====== STORED ROWS ======
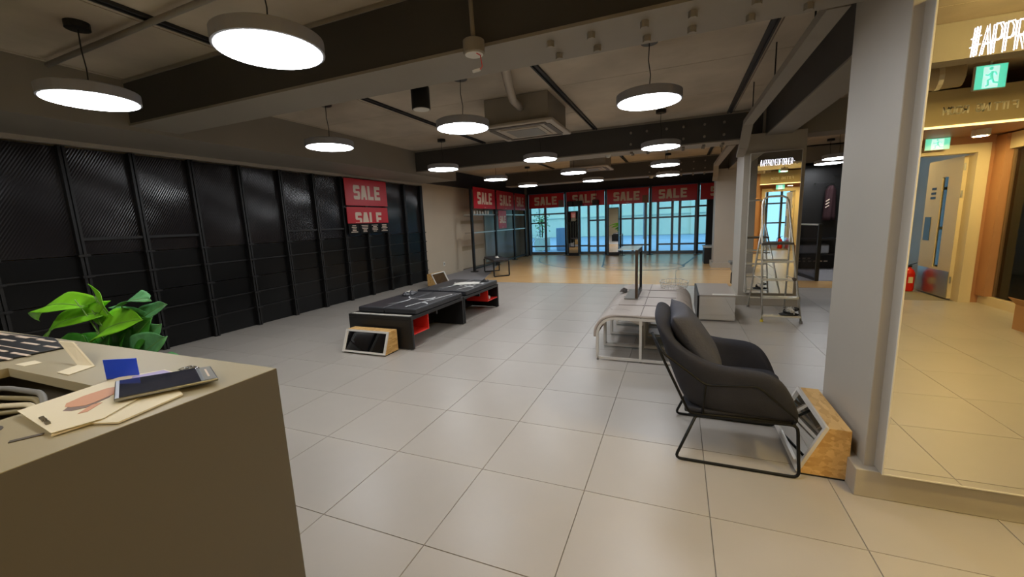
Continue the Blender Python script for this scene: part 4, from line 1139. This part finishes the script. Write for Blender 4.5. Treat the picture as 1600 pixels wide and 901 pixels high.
# banner posts and SALE banners across the window
BX = [-5.75, -4.17, -2.58, -.96, .66, 2.28, 3.9]
for i, x in enumerate(BX[:5]):
    t_ = thing('banner_post', ['leftmost', 'second from left', 'third from left', 'fourth from left', 'rightmost'][i] + ' black post carrying the banners in front of the shop window', 'post', (x, 16.1, 0), 'black banner posts')
    obj('pole', box(x-.035, x+.035, 16.07, 16.13, .015, 2.5), black_m, t_)
    obj('foot', MB().lathe(x, 16.1, [(.13, 0), (.13, .014), (.05, .03)], 14), black_m, t_)
for i, (a, b) in enumerate(zip(BX, BX[1:])):
    y = 16.10 if i < 5 else 16.2
    if i == 5: continue
    lb = ['leftmost red SALE banner of the shop window, grey sheet at its corner', 'red SALE banner partly hidden by two dark boxes', 'red SALE banner above blue window panes, tan sheet at its corner',
          'red SALE banner in the middle right of the shop window, fully clear', 'red SALE banner half hidden by the farthest column'][i]
    t_ = poster('sale_banner', lb, (a+.05, y-.0, 1.92), (1,0,0), (0,0,1), (0,-1,0), b-a-.10, .56, .95, .33, tx=.24 if i < 4 else .32)
    if i in (0, 2): obj('corner_sheet', box(b-.28, b-.08, y-.022, y-.013, 1.93, 2.20), [mat('grey_sheet', lin(120, 104, 98), .5), None, mat('tan_sheet', lin(140, 98, 70), .5)][i], t_)
t_ = poster('sale_banner', 'dark red SALE banner in the shadow right of the farthest column', (1.75, 16.15, 1.92), (1,0,0), (0,0,1), (0,-1,0), 1.5, .56, .95, .33)
for i, (x0, x1) in enumerate(((-4.03, -3.82), (-3.78, -3.45), (-3.05, -2.82))):
    t_ = thing('speaker_box', ['left', 'middle', 'right'][i] + ' of three small dark boxes hanging in front of the second SALE banner', 'box', ((x0+x1)/2, 15.9, 1.9))
    obj('box', box(x0, x1, 15.8, 15.98, 1.93, 2.12), dark_m, t_, bevel=.01)
    obj('hanger', MB().cyl(((x0+x1)/2, 15.9, 2.12), ((x0+x1)/2, 15.9, 2.9), .008, n=6), black_m, t_)
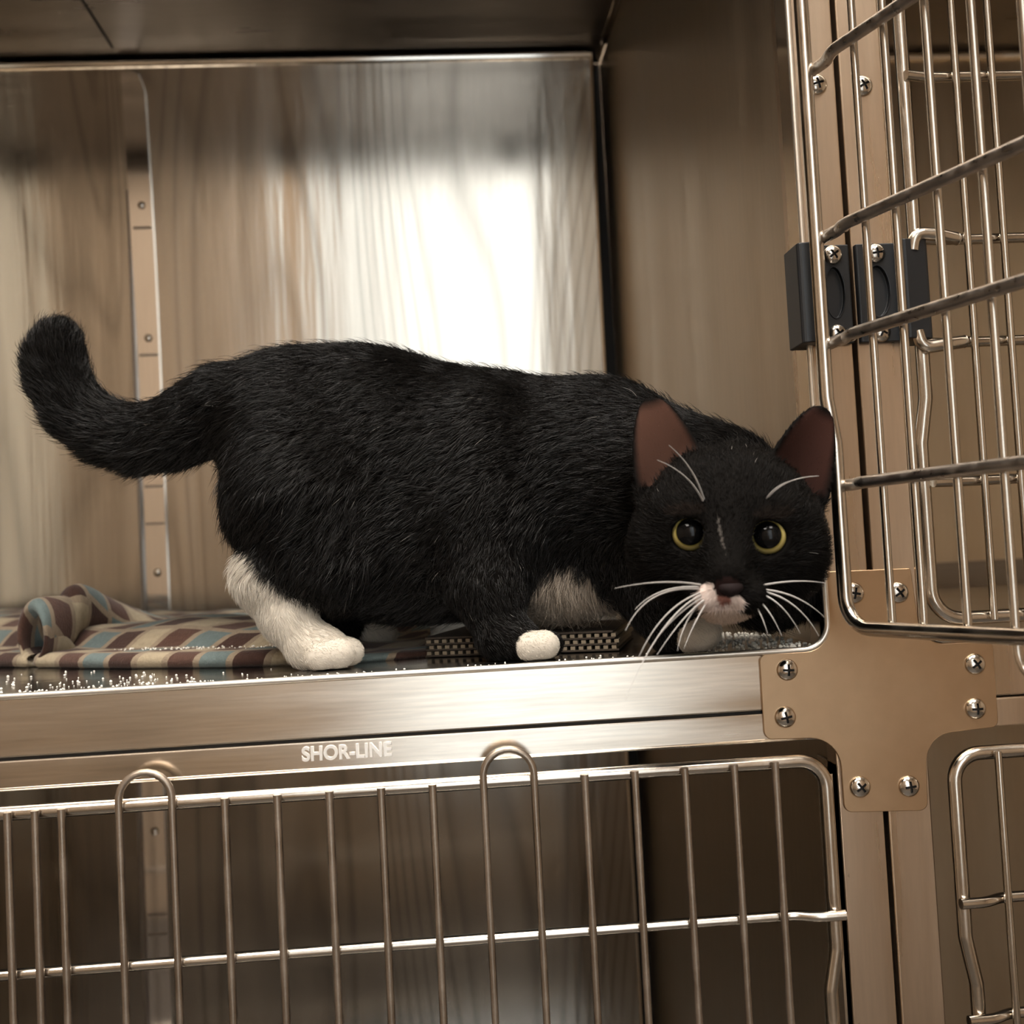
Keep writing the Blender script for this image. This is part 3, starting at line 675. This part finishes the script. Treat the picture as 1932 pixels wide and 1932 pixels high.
======
## [WHAT THE EXERCISE ASKS]
Skip every picture and transcribe the data above exactly.

## [RESULT]
Continue the Blender Python script for this scene: part 4, from line 1139. This part finishes the script. Write for Blender 4.5. Treat the picture as 1600 pixels wide and 901 pixels high.
# banner posts and SALE banners across the window
BX = [-5.75, -4.17, -2.58, -.96, .66, 2.28, 3.9]
for i, x in enumerate(BX[:5]):
    t_ = thing('banner_post', ['leftmost', 'second from left', 'third from left', 'fourth from left', 'rightmost'][i] + ' black post carrying the banners in front of the shop window', 'post', (x, 16.1, 0), 'black banner posts')
    obj('pole', box(x-.035, x+.035, 16.07, 16.13, .015, 2.5), black_m, t_)
    obj('foot', MB().lathe(x, 16.1, [(.13, 0), (.13, .014), (.05, .03)], 14), black_m, t_)
for i, (a, b) in enumerate(zip(BX, BX[1:])):
    y = 16.10 if i < 5 else 16.2
    if i == 5: continue
    lb = ['leftmost red SALE banner of the shop window, grey sheet at its corner', 'red SALE banner partly hidden by two dark boxes', 'red SALE banner above blue window panes, tan sheet at its corner',
          'red SALE banner in the middle right of the shop window, fully clear', 'red SALE banner half hidden by the farthest column'][i]
    t_ = poster('sale_banner', lb, (a+.05, y-.0, 1.92), (1,0,0), (0,0,1), (0,-1,0), b-a-.10, .56, .95, .33, tx=.24 if i < 4 else .32)
    if i in (0, 2): obj('corner_sheet', box(b-.28, b-.08, y-.022, y-.013, 1.93, 2.20), [mat('grey_sheet', lin(120, 104, 98), .5), None, mat('tan_sheet', lin(140, 98, 70), .5)][i], t_)
t_ = poster('sale_banner', 'dark red SALE banner in the shadow right of the farthest column', (1.75, 16.15, 1.92), (1,0,0), (0,0,1), (0,-1,0), 1.5, .56, .95, .33)
for i, (x0, x1) in enumerate(((-4.03, -3.82), (-3.78, -3.45), (-3.05, -2.82))):
    t_ = thing('speaker_box', ['left', 'middle', 'right'][i] + ' of three small dark boxes hanging in front of the second SALE banner', 'box', ((x0+x1)/2, 15.9, 1.9))
    obj('box', box(x0, x1, 15.8, 15.98, 1.93, 2.12), dark_m, t_, bevel=.01)
    obj('hanger', MB().cyl(((x0+x1)/2, 15.9, 2.12), ((x0+x1)/2, 15.9, 2.9), .008, n=6), black_m, t_)
Keep writing the Blender script for this image. This is part 3, starting at line 675. This part finishes the script. Treat the picture as 1932 pixels wide and 1932 pixels high.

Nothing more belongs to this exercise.